Sheers has previously had two screenplays filmed: “Resistance,” adapted from his novel, speculated what would have happened had the Nazis invaded Wales during World War II; “The Gospel of Us” (2012) is a contemporary Passsion Play. Sheers has also written journalism, presented arts programs on television and radio, and he has played the World War I poet Wilfred Owen on stage.
“A Visit to America” will be filmed in New York next year and released in 2014 to coincide with the Thomas centenary. It follows the detective, who’s “having a personal and professional crisis,” writes Screen’s Wendy Mitchell, as he trails Thomas during the McCarthy witchhunts.
His interest in Thomas presumably derives from the poet’s Marxist leanings. "Society to adjust itself has to break itself; society... has grown up rotten with its capitalist child, and only revolutionary socialism can clean it up,” he wrote in a letter in 1934. The same year, he observed: “I take my stand with any revolutionary body that asserts it to be the right of all men to share, equally and impartially, every production of man … from the sources of production at man’s disposal.”
Although Thomas once avowed he “could go to Russia with a Welsh Communist organization,” it is not known if he was a card-carrying member of the Party. An abridged 2003 Socialism Today article by Victor Paananen on Thomas’s beliefs and the socialist vision in his work can be read here.

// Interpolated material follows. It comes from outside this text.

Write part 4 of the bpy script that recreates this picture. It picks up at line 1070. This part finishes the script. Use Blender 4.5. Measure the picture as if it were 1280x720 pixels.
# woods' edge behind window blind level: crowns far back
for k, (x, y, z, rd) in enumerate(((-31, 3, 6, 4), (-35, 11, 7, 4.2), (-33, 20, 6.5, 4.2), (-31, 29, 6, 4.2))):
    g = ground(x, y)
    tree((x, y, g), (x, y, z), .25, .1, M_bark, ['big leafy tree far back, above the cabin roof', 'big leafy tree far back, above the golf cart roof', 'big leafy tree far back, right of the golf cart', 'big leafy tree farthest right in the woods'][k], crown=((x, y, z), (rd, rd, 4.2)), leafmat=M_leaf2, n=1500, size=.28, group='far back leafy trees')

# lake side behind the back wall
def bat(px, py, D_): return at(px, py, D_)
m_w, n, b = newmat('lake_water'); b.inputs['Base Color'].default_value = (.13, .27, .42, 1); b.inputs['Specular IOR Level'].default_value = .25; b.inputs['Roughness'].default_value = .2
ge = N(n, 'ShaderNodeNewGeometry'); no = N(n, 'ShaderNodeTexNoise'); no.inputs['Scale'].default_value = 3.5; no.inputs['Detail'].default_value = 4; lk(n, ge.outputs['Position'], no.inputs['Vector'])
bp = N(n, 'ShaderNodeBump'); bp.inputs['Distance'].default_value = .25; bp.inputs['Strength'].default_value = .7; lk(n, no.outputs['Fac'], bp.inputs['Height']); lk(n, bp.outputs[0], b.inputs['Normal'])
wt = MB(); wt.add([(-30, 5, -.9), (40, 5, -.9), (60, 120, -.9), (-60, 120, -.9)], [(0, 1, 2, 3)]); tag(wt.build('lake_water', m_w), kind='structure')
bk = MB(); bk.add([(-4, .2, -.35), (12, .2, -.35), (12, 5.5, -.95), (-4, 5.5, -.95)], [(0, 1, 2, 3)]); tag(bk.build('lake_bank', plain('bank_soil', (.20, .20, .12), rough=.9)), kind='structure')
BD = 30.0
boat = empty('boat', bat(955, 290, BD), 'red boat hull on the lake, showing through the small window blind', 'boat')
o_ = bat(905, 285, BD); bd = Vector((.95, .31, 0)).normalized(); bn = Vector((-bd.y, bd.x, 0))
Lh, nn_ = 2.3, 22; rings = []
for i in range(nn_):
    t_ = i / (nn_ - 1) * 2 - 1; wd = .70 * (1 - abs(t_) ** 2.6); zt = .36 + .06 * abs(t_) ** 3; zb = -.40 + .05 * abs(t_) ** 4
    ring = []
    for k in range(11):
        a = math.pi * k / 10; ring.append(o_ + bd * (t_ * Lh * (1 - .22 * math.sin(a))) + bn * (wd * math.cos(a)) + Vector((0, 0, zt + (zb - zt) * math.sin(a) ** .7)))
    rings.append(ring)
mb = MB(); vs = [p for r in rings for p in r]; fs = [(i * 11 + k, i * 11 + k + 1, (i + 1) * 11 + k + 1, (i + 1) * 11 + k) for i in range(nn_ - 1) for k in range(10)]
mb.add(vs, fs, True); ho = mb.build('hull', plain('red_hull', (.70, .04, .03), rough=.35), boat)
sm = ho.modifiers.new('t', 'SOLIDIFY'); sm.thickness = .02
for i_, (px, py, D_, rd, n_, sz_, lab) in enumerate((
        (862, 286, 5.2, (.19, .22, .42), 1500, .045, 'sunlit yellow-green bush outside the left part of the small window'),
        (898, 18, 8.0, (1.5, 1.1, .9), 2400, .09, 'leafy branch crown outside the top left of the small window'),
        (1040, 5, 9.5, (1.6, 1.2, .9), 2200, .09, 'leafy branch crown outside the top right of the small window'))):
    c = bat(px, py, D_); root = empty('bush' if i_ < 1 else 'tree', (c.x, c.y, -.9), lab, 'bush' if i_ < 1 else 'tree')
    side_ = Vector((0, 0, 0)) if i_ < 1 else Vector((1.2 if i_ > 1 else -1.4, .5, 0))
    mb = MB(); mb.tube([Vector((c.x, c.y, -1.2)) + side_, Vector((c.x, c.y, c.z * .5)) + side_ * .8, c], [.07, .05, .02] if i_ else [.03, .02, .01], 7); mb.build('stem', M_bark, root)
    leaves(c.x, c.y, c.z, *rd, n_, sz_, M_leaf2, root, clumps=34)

Thomas has been portrayed in three previous movies and a 1978 British television drama, “Dylan,” starring Ronald Lacey, which depicted his chaotic, alcohol-steeped last days in New York, where he had come to give readings of his work. In John Maybury’s 2008 “The Edge of Love,” Matthew Rhys played him, opposite Sienna Miller as Thomas’s rambunctious wife Caitlin and Keira Knightley as his teenage sweetheart Vera Phillips. Its lack of success can be accounted for by Thomas being portrayed as an egocentric monster, catnip for the women though he is.